‘Stupid’ decision undermines pair’s economic competence, senior figure warns

Another industry chief has torn into the government’s abandoned plans to abolish the 45p rate of tax for high earners suggesting the furore has already undermined the new regime’s claim to economic competence.

The boss of one major company has told Building the original decision taken by prime minister Liz Truss and her chancellor Kwasi Kwarteng made the pair “look like they’re from junior school”.

Speaking on condition of anonymity, the boss said: “No two sane people would have come up with such a stupid thing. It might have benefitted people like me in the short-term but it’s screwing the economy.”


Liz Truss addressing yesterday’s Conservative party conference

The policy, to cut the top rate of tax for those earning £150,000 a year or more from 45p to 40p in the pound, was abandoned on Monday morning after a storm of criticism.

But the boss told Building the damage done to the credibility of Truss and Kwarteng would not be easily forgotten by the business community.

“I thought she [Truss] would be lousy but she’s falling below even those expectations. I didn’t expect her to lose the support of the party so quickly. We deserve better.

“As soon as they announced the [45p] plan, I said ‘what?’ There is a time and a place for tax cuts, and I’m all for reducing tax, but I can’t think that anybody thought this was a good idea. We have more and more people going to foodbanks. Why make the rich richer and the poor poorer? What’s that all about? What political nous made her do it?”

Earlier this week, Building contacted several senior industry figures – all of whom earn £150,000 or more – to ask for their views on the proposal.
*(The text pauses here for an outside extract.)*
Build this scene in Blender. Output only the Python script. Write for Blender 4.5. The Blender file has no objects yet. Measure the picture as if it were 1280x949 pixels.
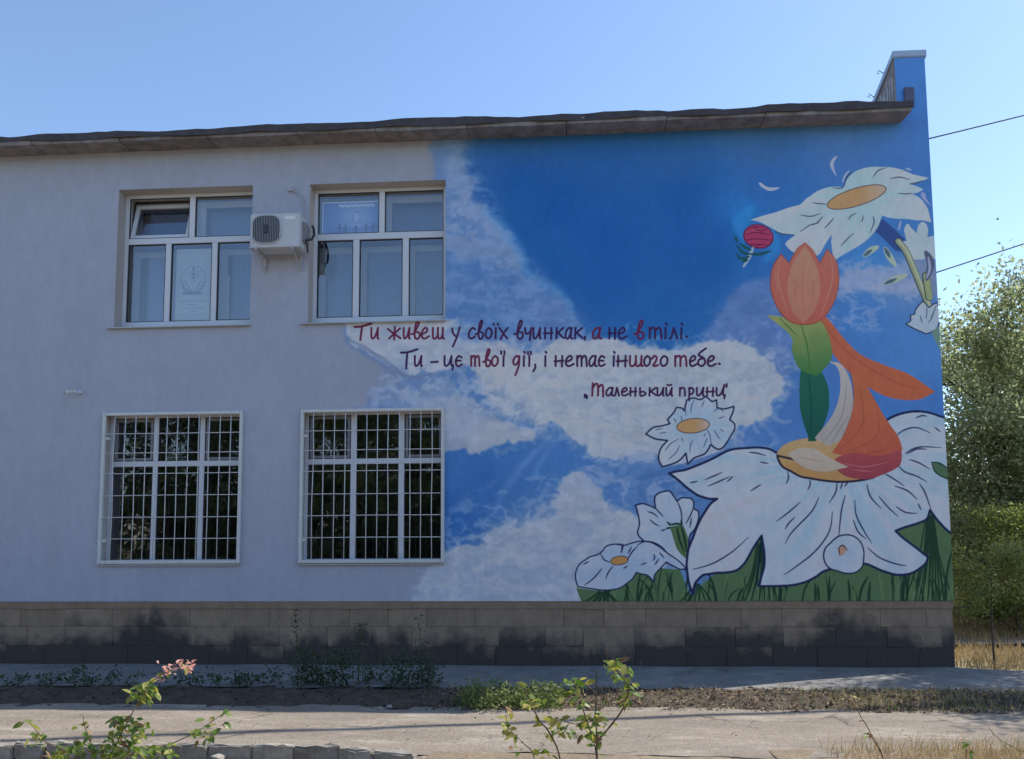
import bpy, bmesh, math, random
import numpy as np
from mathutils import Vector, Matrix
random.seed(7); RNG = np.random.default_rng(7)
S = bpy.context.scene
C = S.collection
# ------------------------------------------------------------------ camera
F = 1000.0                                   # focal length in photograph pixels (1280 wide)
CD, YAW, PITCH, ROLL, PY = 10.0934, 0.063795, 0.089993, -0.005827, 583.17
def cam_axes():
    cy, sy = math.cos(YAW), math.sin(YAW); cp, sp = math.cos(PITCH), math.sin(PITCH)
    cr, sr = math.cos(ROLL), math.sin(ROLL)
    r = Vector((cy, sy, 0)); f = Vector((-sy, cy, 0)); u = Vector((0, 0, 1))
    f2 = cp*f + sp*u; u2 = -sp*f + cp*u
    return cr*r + sr*u2, -sr*r + cr*u2, f2
AR, AU, AF = cam_axes()
EYE = Vector((0, -CD, 1.6))
cam = bpy.data.cameras.new('camera'); camo = bpy.data.objects.new('camera', cam); C.objects.link(camo)
cam.sensor_width = 36; cam.lens = F/1280*36; cam.shift_y = (PY-474.5)/1280; cam.clip_start = .05; cam.clip_end = 2000
M3 = Matrix((AR, AU, -AF)).transposed()
camo.matrix_world = Matrix.Translation(EYE) @ M3.to_4x4()
S.camera = camo
def at(px, py, Y=0.0):                       # where a traced point of the photograph lies on the real plane y = Y
    px, py = float(px), float(py); d = AF + (px-640)/F*AR + (PY-py)/F*AU
    return EYE + d*((CD+Y)/d.y)
def ground_at(px, py, z=0.0):
    px, py = float(px), float(py); d = AF + (px-640)/F*AR + (PY-py)/F*AU
    return EYE + d*((z-1.6)/d.z)
# ------------------------------------------------------------------ sky, sun, exposure
SUN_EL, SUN_AZ = math.radians(50.2), math.atan2(2.3, 1.0)     # azimuth clockwise from +y
wd = bpy.data.worlds.new('World'); S.world = wd; wd.use_nodes = True
nt = wd.node_tree; bg = nt.nodes['Background']
sk = nt.nodes.new('ShaderNodeTexSky'); sk.sky_type = 'NISHITA'; sk.sun_disc = False
sk.sun_elevation = SUN_EL; sk.sun_rotation = SUN_AZ
sk.air_density = 1.0; sk.dust_density = 0.4; sk.ozone_density = 3.0
nt.links.new(sk.outputs[0], bg.inputs[0]); bg.inputs[1].default_value = 0.12
sl = bpy.data.lights.new('sun', 'SUN'); sl.energy = 3.2; sl.angle = math.radians(.45); sl.color = (1, .93, .82)
so = bpy.data.objects.new('sun', sl); C.objects.link(so)
SUNV = Vector((math.cos(SUN_EL)*math.sin(SUN_AZ), math.cos(SUN_EL)*math.cos(SUN_AZ), math.sin(SUN_EL)))
so.rotation_euler = SUNV.to_track_quat('Z', 'Y').to_euler()
S.view_settings.view_transform = 'Standard'; S.view_settings.look = 'None'
S.view_settings.exposure = 1.0; S.view_settings.gamma = 1.0
# illumination on the shaded facade as it shows in the photograph (used to turn seen paint colours into base colours)
ILL = np.array([.372, .45, .565])
def lin(c):
    c = np.asarray(c, float)/255.0
    return np.where(c <= .04045, c/12.92, ((c+.055)/1.055)**2.4)
def paint(c): return tuple(np.clip(lin(c)/ILL, .004, .84))
# ------------------------------------------------------------------ materials
def mat(name, col, rough=.8, var=.0, vs=3.0, bump=0.0, bs=60.0, metal=0.0, col2=None, spec=.5, objrand=0.0, detail=6):
    m = bpy.data.materials.new(name); m.use_nodes = True; t = m.node_tree; b = t.nodes['Principled BSDF']
    b.inputs['Roughness'].default_value = rough; b.inputs['Metallic'].default_value = metal
    b.inputs['Specular IOR Level'].default_value = spec
    c1 = (*col, 1); c2 = (*(col2 if col2 else [x*(1-var) for x in col]), 1)
    tc = t.nodes.new('ShaderNodeTexCoord')
    if var or col2:
        n = t.nodes.new('ShaderNodeTexNoise'); n.inputs['Scale'].default_value = vs; n.inputs['Detail'].default_value = detail
        n.inputs['Roughness'].default_value = .65
        r = t.nodes.new('ShaderNodeValToRGB'); r.color_ramp.elements[0].position = .33; r.color_ramp.elements[1].position = .68
        r.color_ramp.elements[0].color = c2; r.color_ramp.elements[1].color = c1
        t.links.new(tc.outputs['Object'], n.inputs['Vector']); t.links.new(n.outputs[0], r.inputs[0])
        out = r.outputs[0]
    else:
        rg = t.nodes.new('ShaderNodeRGB'); rg.outputs[0].default_value = c1; out = rg.outputs[0]
    if objrand:
        oi = t.nodes.new('ShaderNodeObjectInfo'); hv = t.nodes.new('ShaderNodeHueSaturation')
        mr = t.nodes.new('ShaderNodeMapRange'); mr.inputs[3].default_value = 1-objrand; mr.inputs[4].default_value = 1+objrand
        t.links.new(oi.outputs['Random'], mr.inputs[0]); t.links.new(mr.outputs[0], hv.inputs['Value'])
        t.links.new(out, hv.inputs['Color']); out = hv.outputs[0]
    t.links.new(out, b.inputs['Base Color'])
    if bump:
        n2 = t.nodes.new('ShaderNodeTexNoise'); n2.inputs['Scale'].default_value = bs; n2.inputs['Detail'].default_value = 5
        bp = t.nodes.new('ShaderNodeBump'); bp.inputs['Strength'].default_value = bump; bp.inputs['Distance'].default_value = .01
        t.links.new(tc.outputs['Object'], n2.inputs['Vector']); t.links.new(n2.outputs[0], bp.inputs['Height'])
        t.links.new(bp.outputs[0], b.inputs['Normal'])
    return m
def leaf_mat(name, c1, c2, trans=.35, rough=.5):
    m = bpy.data.materials.new(name); m.use_nodes = True; t = m.node_tree
    b = t.nodes['Principled BSDF']; b.inputs['Roughness'].default_value = rough; b.inputs['Specular IOR Level'].default_value = .35
    g = t.nodes.new('ShaderNodeNewGeometry'); oi = t.nodes.new('ShaderNodeObjectInfo')
    ad = t.nodes.new('ShaderNodeMath'); ad.operation = 'ADD'; fr = t.nodes.new('ShaderNodeMath'); fr.operation = 'FRACT'
    t.links.new(g.outputs['Random Per Island'], ad.inputs[0]); t.links.new(oi.outputs['Random'], ad.inputs[1]); t.links.new(ad.outputs[0], fr.inputs[0])
    r = t.nodes.new('ShaderNodeValToRGB'); r.color_ramp.elements[0].color = (*c1, 1); r.color_ramp.elements[1].color = (*c2, 1)
    t.links.new(fr.outputs[0], r.inputs[0]); t.links.new(r.outputs[0], b.inputs['Base Color'])
    tr = t.nodes.new('ShaderNodeBsdfTranslucent'); mx = t.nodes.new('ShaderNodeMixShader'); mx.inputs[0].default_value = trans
    hs = t.nodes.new('ShaderNodeHueSaturation'); hs.inputs['Saturation'].default_value = 1.15; hs.inputs['Value'].default_value = 1.5
    t.links.new(r.outputs[0], hs.inputs['Color']); t.links.new(hs.outputs[0], tr.inputs['Color'])
    t.links.new(b.outputs[0], mx.inputs[1]); t.links.new(tr.outputs[0], mx.inputs[2])
    t.links.new(mx.outputs[0], t.nodes['Material Output'].inputs[0])
    return m
# ------------------------------------------------------------------ object helpers
def tag(o, label=None, cat=None, group=None, kind=None):
    if label: o['label'] = label
    if cat: o['category'] = cat
    if group: o['group'] = group
    if kind: o['kind'] = kind
    return o
def empty(name, loc=(0, 0, 0), parent=None):
    o = bpy.data.objects.new(name, None); C.objects.link(o); o.location = loc; o.empty_display_size = .2
    if parent: o.parent = parent
    return o
class MB:
    def __init__(s): s.v = []; s.f = []
    def quad(s, a, b, c, d):
        n = len(s.v); s.v += [tuple(a), tuple(b), tuple(c), tuple(d)]; s.f.append((n, n+1, n+2, n+3)); return s
    def box(s, x0, x1, y0, y1, z0, z1, jit=0.0):
        n = len(s.v)
        for x in (x0, x1):
            for y in (y0, y1):
                for z in (z0, z1):
                    s.v.append((x+random.uniform(-jit, jit), y+random.uniform(-jit, jit), z+random.uniform(-jit, jit)))
        for f in ((0,1,3,2),(4,6,7,5),(0,4,5,1),(2,3,7,6),(0,2,6,4),(1,5,7,3)): s.f.append(tuple(n+i for i in f))
        return s
    def tube(s, pts, r, seg=6, r1=None):
        pts = [Vector(p) for p in pts]; n0 = len(s.v); m = len(pts)
        for i, p in enumerate(pts):
            d = (pts[min(i+1, m-1)]-pts[max(i-1, 0)])
            if d.length < 1e-9: d = Vector((0, 0, 1))
            d.normalize()
            a = d.orthogonal().normalized(); ref = Vector((0.3, 0.2, 1)) if abs(d.z) < .9 else Vector((1, .1, 0))
            a = d.cross(ref).normalized(); b = d.cross(a)
            rr = r if r1 is None else r+(r1-r)*i/max(1, m-1)
            for k in range(seg):
                t = 2*math.pi*k/seg; s.v.append(tuple(p+rr*(math.cos(t)*a+math.sin(t)*b)))
        for i in range(m-1):
            for k in range(seg):
                k2 = (k+1) % seg
                s.f.append((n0+i*seg+k, n0+i*seg+k2, n0+(i+1)*seg+k2, n0+(i+1)*seg+k))
        s.f.append(tuple(n0+k for k in range(seg))[::-1]); s.f.append(tuple(n0+(m-1)*seg+k for k in range(seg)))
        return s
    def build(s, name, material, parent=None, bevel=0.0, smooth=False, off=None):
        me = bpy.data.meshes.new(name)
        v = s.v if off is None else [(a[0]-off[0], a[1]-off[1], a[2]-off[2]) for a in s.v]
        me.from_pydata(v, [], s.f); me.validate(); me.update()
        bm = bmesh.new(); bm.from_mesh(me); bmesh.ops.recalc_face_normals(bm, faces=bm.faces)
        if bevel: bmesh.ops.bevel(bm, geom=list(bm.edges), offset=bevel, segments=2, affect='EDGES', clamp_overlap=True)
        bm.to_mesh(me); bm.free()
        if smooth:
            for p in me.polygons: p.use_smooth = True
        me.materials.append(material)
        o = bpy.data.objects.new(name, me); C.objects.link(o)
        if off is not None and parent is None: o.location = off
        if parent is not None: o.parent = parent
        return o
def raw_mesh(name, V, Fq, material, parent=None):            # numpy quads
    me = bpy.data.meshes.new(name); nv, nf = len(V), len(Fq); k = Fq.shape[1]
    me.vertices.add(nv); me.vertices.foreach_set('co', V.astype(np.float32).ravel())
    me.loops.add(nf*k); me.loops.foreach_set('vertex_index', Fq.astype(np.int32).ravel())
    me.polygons.add(nf); me.polygons.foreach_set('loop_start', np.arange(0, nf*k, k, dtype=np.int32))
    try: me.polygons.foreach_set('loop_total', np.full(nf, k, dtype=np.int32))
    except Exception: pass
    me.update(calc_edges=True); me.materials.append(material)
    o = bpy.data.objects.new(name, me); C.objects.link(o)
    if parent is not None: o.parent = parent
    return o
def leaves_mesh(P, size, aspect=.45, rng=RNG, down=.0, fold=.25):
    n = len(P); d = rng.normal(size=(n, 3)); d[:, 2] -= down; d /= np.linalg.norm(d, axis=1)[:, None]
    e = rng.normal(size=(n, 3)); a = np.cross(d, e); a /= np.linalg.norm(a, axis=1)[:, None]; nn = np.cross(d, a)
    s = (size*rng.uniform(.6, 1.3, n))[:, None]
    b = P; tip = P+d*s; l = P+d*s*.45+a*s*aspect*.5+nn*s*fold*.3; r = P+d*s*.45-a*s*aspect*.5+nn*s*fold*.3
    V = np.stack([b, l, tip, r], 1).reshape(-1, 3)
    return V, np.arange(n*4).reshape(-1, 4)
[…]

One said: “Their growth agenda has been overshadowed by a crazy thing. I don’t know anyone who earns good money who thinks it was a good idea. It was a ludicrous thing to do.”

Kwarteng admitted the cut in the top rate of tax had become a “distraction” from the policies he announced in his mini-budget last month, later telling the Tory party conference the plan had caused “a little turbulence”.